The way these work is fairly simple. There is a single folder (and subfolders) or a set of folders that get uploaded to a cloud server on a regular basis. This might be synchronized between multiple computers, or even just between a single computer and the cloud. Either way, you have an automatic backup.
There are a ton of different services out there for cloud storage. I use three services: Dropbox, Google Drive, and OneDrive.
If the competition was only for ease of use, I would pick Dropbox over the other two. Dropbox is the easiest to set up, seems to be the fastest, allows for folder sharing between Dropbox users (although so does GDrive), and will sync over LAN.
It seems to be one of the most popular services, so for sharing it is terribly convenient (because almost everybody I know has it).
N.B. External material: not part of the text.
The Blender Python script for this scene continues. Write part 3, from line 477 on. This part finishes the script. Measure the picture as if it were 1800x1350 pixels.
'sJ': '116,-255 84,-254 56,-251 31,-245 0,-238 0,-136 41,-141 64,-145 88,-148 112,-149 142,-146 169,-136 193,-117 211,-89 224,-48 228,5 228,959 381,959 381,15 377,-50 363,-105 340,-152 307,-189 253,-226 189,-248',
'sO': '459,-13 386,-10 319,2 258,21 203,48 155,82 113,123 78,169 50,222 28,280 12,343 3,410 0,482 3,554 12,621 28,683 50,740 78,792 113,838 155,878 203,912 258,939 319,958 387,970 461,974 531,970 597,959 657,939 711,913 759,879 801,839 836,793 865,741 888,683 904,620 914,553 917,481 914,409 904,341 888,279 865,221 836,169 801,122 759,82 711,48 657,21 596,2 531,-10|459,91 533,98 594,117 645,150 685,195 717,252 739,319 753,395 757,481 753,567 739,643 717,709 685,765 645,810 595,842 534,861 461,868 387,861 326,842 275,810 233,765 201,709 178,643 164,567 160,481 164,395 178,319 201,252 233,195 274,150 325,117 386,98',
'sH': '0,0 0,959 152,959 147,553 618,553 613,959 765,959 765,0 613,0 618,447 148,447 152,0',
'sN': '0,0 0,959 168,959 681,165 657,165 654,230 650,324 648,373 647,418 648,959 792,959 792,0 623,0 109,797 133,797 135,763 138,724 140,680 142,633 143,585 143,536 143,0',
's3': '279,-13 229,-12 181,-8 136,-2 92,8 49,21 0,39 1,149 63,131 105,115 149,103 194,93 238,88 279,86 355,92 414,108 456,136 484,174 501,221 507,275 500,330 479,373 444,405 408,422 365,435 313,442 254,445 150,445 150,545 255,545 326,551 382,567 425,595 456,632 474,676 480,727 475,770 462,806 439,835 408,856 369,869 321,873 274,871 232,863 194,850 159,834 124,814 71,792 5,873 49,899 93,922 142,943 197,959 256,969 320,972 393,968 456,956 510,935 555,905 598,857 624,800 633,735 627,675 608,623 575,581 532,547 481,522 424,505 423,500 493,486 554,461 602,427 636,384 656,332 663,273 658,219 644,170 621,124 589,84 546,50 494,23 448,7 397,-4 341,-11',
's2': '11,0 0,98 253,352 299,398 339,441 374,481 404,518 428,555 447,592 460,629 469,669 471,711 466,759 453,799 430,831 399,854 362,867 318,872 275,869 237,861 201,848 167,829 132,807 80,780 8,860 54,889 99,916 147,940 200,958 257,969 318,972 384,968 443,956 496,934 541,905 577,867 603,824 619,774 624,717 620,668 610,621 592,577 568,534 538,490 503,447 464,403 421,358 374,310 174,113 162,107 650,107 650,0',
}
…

Basically it works like this: if you save or update any file within a shared folder, it is immediately updated in everyone’s folder (everybody that is linked to the shared folder that is). This makes it incredibly easy to work between multiple people on a document.
However, you can’t both work on the document at the same time, unfortunately, although you can with the web version of a document in either GDrive or OneDrive. In my experience, OneDrive is a bit buggy online for multi-user editing, and while Google Drive works great for multiple editors, it doesn’t play nice with word documents (you have to use GDrive’s format).
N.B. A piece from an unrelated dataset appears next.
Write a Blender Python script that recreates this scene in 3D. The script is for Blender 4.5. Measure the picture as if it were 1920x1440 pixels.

Let me preface by saying that I’m a broke college student at the moment, so I don’t have the luxury of paying for any one service. I am spread between all three primarily because I need to store a lot of stuff around, so I have to rely on the storage space between all three. I use Dropbox for my documents, Onedrive for storing videos and pictures (I got a huge amount of storage space with my Microsoft Office subscription), and GDrive for only a few things.
If you feel like helping me out, and you don’t have a Dropbox account already, please sign up for a free 2 gig account using this link (I will get an extra 500Mb of storage space if you do).
Wrap-up
Well, that is just about everything that I can think of. I hope that you got some benefit out of my recommendations, and am able to enjoy using these products as much as I have!